On Apr 4, 2004, at 16:17, Andre Engels wrote:
Same site does say "Both code lists are considered open lists (i.e., it is possible for new entries to be added to the lists)." by the way. (see http://www.loc.gov/standards/iso639-2/faq.html). What source does Brion have to claim ISO 639-1 is not, if I may ask?
In RFC 3066:
NOTE: In order to avoid versioning difficulties in applications such as that of RFC 1766, the ISO 639 Registration Authority Joint Advisory Committee (RA-JAC) has agreed on the following policy statement:
"After the publication of ISO/DIS 639-1 as an International Standard, no new 2-letter code shall be added to ISO 639-1 unless a 3-letter code is also added at the same time to ISO 639-2. In addition, no language with a 3-letter code available at the time of publication of ISO 639-1 which at that time had no 2-letter code shall be subsequently given a 2-letter code."

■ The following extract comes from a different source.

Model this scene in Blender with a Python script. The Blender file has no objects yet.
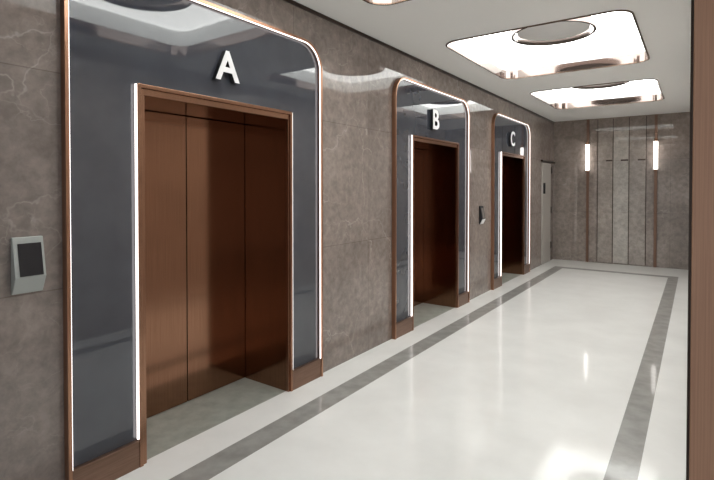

This will ensure that, for example, a user who implements "hwi" (Hawaiian), which currently has no 2-letter code, will not find his or her data invalidated by eventual addition of a 2-letter code for that language."
Looks like I misremembered it; 2-letter codes *may* be added (but only along with 3-letter codes, and only if there wasn't already a 3-letter code.)